December 21, 1893

 

WILY WILEY RILEY

He Takes Mr. Kennady's Wife and Runs Away With Her

They were Both Members of the Same Church and Stood Well

[Princeton Banner]

The neighborhood of New Bethel church is very much torn up over a sensation involving two families who have heretofore stood well with all who knew them, at least until a very few weeks ago.

Wiley Riley, a farmer, and a member of the church named, lived close to another farmer named Kennedy.  A short time since Riley's wife discovered evidence of her husband's unfaithfulness, and charged him with it, making Mrs. Kennady a sharer in his sin.  Riley at first denied it but gave in when proof was shown him.  She threatened to sue for a divorce, but Riley persuaded her not to make a fuss, promising that he would mend his ways and be true to her.  About this time the matter reached the ears of some of the members of the church, and they took steps in the matter by following out the directions laid down in Matthew V.  A brother went to him and remonstrated with him, and then a committee, headed by the pastor, waited on him.  They took his acknowledgment and affected a permanent reconciliation between him and his wife, on the ground of a solemn pledge to discontinue his relations with Mrs. Kennady.  The latter was also a member of the church and it was proposed to discipline her, but she did not give them time, for as soon as she could see Riley they made a plan to run away together.  This was successfully accomplished a few nights ago and Mr. Riley and Mrs. Kennady are now sojourning in a strange land.

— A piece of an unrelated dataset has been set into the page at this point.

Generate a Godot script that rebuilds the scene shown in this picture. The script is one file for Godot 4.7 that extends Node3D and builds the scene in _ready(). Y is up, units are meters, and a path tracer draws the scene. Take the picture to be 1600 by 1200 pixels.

Mrs. Kennady was living with her third husband, although she is a comparatively young woman.  There was more or less mystery attached to the death of her first two lords, and there was much gossip about their dissolution, though no one ever openly announced the cause of death of the two men, and is probable that the gossip was wrong, resting as it did on Mrs. Kennady's reputation for gayety.  She had children by at least two of her husbands and she took one or two of them with her.   Riley left a wife behind.